Are there any guidelines or standards when referring to colors?
I am not asking about objective systems like RAL, Pantone, HTML or simply referring to a colors wavelength, but rather terms like blue, red or even terms like violet and petrol.
Lets say I am writing an article (a scientific one in my case, but I guess that should also apply to a news article or an advertisement) where I have to refer to a figure in a text.
Lets say I chose the popular seaborn color scheme to produce a few simple bar plots, like the following, from their examples:
You could think of various reasons to refer to the different bars: "Our product I ist much better than all our competitors!", "At point E there was a clear shift in attitudes", "Sample B exhibits a clear increase over sample A"…
But sometimes, it makes more sense to refer to a color, instead of an identifier, even though that can cause issues for people with color blindness and with the reproduction of said color.
But what kind of terms can I expect to be known by a general audience? What terms should I use for certain audiences?
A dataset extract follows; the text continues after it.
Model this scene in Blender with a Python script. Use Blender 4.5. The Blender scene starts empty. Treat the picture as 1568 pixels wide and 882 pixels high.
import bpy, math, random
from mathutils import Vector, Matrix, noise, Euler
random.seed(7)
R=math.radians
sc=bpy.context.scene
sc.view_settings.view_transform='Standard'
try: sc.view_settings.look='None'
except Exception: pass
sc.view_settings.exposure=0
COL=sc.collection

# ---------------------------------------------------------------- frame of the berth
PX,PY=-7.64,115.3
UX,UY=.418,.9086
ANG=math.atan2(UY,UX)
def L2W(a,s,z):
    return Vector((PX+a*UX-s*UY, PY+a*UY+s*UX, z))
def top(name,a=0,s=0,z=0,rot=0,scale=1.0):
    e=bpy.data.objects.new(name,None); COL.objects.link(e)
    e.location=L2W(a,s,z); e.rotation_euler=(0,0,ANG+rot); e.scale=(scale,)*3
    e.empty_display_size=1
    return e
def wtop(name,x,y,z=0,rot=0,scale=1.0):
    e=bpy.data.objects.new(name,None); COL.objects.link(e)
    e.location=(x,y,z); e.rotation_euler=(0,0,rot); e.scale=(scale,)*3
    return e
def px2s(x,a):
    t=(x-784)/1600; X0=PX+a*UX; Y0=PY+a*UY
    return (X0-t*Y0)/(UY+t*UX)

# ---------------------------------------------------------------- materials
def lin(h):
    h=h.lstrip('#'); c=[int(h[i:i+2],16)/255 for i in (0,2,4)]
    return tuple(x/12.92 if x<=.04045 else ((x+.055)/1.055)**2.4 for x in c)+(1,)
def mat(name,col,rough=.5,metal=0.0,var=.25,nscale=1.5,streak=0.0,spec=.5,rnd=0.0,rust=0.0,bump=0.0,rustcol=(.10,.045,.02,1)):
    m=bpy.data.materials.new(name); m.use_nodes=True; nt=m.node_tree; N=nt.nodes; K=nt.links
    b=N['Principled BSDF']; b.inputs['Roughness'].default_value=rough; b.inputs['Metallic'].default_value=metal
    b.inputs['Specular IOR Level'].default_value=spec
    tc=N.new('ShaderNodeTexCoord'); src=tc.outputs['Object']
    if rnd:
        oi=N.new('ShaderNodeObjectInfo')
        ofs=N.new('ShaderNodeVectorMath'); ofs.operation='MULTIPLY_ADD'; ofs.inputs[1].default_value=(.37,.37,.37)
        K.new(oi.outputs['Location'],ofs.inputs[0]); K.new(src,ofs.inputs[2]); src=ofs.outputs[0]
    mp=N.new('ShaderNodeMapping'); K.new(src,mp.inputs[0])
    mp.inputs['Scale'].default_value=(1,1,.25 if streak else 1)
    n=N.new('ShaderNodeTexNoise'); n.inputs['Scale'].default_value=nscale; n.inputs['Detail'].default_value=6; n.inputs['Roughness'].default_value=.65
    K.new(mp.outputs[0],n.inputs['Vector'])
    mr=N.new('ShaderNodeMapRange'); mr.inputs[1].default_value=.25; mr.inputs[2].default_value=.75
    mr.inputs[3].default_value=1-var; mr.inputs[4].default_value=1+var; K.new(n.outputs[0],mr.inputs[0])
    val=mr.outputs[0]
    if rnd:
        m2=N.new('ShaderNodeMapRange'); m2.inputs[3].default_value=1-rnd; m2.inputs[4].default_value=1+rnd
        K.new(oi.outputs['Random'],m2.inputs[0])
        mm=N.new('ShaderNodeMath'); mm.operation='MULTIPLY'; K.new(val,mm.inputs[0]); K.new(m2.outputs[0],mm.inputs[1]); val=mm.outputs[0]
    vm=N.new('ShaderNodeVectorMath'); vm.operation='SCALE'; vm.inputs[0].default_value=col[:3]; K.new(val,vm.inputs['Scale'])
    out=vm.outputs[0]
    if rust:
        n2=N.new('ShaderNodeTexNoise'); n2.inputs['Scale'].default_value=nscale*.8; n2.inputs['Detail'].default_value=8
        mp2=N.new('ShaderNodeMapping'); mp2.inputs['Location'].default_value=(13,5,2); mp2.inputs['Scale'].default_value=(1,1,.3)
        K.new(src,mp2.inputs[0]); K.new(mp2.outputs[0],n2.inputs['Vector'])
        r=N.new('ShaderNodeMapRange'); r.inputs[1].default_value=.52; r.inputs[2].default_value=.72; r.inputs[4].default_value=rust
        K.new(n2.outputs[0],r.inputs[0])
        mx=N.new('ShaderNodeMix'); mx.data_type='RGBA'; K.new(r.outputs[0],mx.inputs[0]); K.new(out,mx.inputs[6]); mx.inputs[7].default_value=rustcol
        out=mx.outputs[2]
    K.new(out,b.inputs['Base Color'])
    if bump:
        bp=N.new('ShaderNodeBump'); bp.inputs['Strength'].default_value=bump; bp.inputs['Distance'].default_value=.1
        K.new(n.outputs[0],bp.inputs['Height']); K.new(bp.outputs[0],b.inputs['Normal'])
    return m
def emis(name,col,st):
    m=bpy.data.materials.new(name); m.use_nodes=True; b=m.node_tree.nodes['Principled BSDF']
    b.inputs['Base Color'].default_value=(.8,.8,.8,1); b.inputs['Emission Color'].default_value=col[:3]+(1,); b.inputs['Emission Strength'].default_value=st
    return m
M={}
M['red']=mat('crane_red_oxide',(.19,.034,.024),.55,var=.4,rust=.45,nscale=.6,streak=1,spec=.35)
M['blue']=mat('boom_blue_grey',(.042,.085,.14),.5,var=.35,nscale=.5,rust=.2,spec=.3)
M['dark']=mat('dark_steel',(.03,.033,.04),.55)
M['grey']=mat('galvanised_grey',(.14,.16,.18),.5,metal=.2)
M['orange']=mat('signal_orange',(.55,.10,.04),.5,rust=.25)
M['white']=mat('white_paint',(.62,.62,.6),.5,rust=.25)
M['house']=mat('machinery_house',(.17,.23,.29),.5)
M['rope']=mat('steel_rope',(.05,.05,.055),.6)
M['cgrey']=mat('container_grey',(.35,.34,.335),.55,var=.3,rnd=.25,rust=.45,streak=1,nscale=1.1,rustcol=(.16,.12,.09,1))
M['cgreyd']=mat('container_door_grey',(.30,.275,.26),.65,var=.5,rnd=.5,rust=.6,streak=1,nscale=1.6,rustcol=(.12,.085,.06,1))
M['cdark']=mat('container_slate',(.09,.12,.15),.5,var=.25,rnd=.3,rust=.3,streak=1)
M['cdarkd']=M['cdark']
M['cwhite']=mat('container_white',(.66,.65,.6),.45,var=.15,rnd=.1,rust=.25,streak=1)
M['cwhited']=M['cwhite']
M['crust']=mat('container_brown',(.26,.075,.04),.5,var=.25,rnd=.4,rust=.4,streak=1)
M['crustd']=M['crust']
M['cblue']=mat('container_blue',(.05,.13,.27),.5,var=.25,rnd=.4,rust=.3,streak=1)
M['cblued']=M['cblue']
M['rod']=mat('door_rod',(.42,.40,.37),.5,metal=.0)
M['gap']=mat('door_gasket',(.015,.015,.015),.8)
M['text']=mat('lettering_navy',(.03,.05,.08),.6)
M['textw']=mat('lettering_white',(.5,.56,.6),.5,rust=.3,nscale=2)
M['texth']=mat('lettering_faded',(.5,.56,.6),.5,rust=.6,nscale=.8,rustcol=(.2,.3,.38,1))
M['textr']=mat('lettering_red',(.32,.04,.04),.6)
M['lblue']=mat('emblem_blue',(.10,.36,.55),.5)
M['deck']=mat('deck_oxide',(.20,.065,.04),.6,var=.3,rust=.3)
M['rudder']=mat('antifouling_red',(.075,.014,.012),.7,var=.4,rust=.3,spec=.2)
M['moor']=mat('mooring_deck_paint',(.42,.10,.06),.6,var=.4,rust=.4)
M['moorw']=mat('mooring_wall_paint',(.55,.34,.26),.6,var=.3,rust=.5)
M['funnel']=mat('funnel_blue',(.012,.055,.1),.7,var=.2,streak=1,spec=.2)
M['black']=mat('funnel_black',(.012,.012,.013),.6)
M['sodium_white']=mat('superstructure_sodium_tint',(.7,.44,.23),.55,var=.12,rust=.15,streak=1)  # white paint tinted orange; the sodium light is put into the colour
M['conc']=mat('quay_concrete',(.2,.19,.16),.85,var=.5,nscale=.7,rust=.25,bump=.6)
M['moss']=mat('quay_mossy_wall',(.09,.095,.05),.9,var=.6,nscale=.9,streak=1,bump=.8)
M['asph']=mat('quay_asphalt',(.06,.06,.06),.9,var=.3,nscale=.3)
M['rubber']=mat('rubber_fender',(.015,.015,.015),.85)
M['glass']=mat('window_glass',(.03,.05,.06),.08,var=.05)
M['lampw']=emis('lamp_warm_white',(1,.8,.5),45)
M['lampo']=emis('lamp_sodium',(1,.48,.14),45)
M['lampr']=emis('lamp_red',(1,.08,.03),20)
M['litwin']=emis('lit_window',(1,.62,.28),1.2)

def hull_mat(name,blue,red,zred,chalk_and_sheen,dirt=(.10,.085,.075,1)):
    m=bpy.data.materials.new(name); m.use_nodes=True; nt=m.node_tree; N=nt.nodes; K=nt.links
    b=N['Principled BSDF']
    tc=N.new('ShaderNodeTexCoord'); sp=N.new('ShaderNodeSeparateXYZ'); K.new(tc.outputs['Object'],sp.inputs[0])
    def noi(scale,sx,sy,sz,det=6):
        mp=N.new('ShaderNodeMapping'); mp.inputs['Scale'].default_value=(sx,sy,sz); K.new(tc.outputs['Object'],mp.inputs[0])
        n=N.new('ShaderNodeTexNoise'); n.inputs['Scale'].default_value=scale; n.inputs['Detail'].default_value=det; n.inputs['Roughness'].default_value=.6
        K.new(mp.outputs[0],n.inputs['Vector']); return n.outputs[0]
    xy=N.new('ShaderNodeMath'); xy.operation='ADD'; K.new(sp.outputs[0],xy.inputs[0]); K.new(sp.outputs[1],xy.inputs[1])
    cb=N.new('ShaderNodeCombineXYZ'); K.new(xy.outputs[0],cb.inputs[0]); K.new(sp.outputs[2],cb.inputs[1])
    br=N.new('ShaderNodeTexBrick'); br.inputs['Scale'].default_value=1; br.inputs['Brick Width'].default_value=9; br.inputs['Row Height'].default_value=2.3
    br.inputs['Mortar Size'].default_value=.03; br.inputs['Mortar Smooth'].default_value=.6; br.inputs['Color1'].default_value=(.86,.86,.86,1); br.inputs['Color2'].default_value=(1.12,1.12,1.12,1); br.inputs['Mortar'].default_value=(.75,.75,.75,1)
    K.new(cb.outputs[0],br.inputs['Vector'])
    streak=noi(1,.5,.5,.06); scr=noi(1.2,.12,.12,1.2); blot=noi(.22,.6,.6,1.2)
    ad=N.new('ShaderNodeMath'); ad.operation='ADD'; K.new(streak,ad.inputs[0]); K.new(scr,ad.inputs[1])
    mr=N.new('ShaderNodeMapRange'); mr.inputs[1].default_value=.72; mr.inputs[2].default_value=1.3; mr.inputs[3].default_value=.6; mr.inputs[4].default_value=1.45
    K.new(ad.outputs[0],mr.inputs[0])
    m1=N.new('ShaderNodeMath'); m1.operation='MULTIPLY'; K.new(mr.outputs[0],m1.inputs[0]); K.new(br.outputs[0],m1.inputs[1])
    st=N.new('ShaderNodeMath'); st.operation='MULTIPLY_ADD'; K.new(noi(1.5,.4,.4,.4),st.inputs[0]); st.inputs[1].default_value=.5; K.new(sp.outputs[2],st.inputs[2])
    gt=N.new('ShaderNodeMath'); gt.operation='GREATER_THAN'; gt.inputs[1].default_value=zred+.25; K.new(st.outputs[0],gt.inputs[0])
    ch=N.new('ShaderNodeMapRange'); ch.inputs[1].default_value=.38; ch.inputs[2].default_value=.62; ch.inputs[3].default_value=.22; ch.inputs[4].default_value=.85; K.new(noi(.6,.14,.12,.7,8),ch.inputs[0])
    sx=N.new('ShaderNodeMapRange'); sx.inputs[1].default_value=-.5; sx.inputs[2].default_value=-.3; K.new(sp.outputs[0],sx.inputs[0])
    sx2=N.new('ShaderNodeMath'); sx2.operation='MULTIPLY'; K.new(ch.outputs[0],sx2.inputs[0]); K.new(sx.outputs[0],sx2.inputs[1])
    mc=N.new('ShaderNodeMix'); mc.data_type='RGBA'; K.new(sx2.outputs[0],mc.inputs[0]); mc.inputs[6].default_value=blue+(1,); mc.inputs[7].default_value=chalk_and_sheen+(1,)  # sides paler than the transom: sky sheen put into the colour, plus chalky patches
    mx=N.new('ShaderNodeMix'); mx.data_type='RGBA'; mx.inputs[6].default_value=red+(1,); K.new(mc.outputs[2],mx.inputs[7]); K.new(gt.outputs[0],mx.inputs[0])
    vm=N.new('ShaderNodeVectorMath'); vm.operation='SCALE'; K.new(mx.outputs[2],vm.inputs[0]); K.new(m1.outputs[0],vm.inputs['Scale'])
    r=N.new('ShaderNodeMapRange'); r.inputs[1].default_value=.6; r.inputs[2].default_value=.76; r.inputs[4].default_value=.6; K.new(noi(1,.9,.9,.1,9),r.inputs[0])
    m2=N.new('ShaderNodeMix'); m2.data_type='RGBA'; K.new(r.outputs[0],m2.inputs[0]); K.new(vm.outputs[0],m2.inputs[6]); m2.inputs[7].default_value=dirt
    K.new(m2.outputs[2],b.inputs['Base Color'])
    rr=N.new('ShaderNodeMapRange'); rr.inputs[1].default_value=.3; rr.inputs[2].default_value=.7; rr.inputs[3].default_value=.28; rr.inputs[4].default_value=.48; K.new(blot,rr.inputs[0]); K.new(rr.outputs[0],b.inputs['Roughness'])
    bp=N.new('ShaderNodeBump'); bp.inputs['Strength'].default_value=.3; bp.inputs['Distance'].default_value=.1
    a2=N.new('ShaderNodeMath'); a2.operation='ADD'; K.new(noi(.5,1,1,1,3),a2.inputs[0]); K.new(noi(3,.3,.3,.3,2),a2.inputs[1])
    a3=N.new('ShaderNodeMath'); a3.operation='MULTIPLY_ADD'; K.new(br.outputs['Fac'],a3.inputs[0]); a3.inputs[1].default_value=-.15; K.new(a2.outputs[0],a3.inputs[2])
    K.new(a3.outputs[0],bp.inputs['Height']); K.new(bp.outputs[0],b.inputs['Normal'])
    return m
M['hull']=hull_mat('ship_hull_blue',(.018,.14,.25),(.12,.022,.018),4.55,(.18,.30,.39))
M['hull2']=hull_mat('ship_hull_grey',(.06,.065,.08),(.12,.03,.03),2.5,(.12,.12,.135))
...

In a fashion context, there probably is a perfectly fitting name for each color in the sequential row (probably stuff like Ocean, Petrol, Jade and Obsidian), but for me, those are all green_ish_, which probably also brings in the guy vs girl issue. So sequential colors are probably a bad idea in a context where I have to refer to a single one, which probably also applies to diverging.
Qualitative seems like a much easier pick, especially when using colors that are agreed on, like red, blue, yellow or black, but after a certain amount of colors, I am running out of easy ones. And how do I address, lets say C then?
Purple? Violet? Greyish-pink? Amethyst? Eggplant? Purple-blue?
What guidelines or rules are there, for picking and addressing colors in such a situation?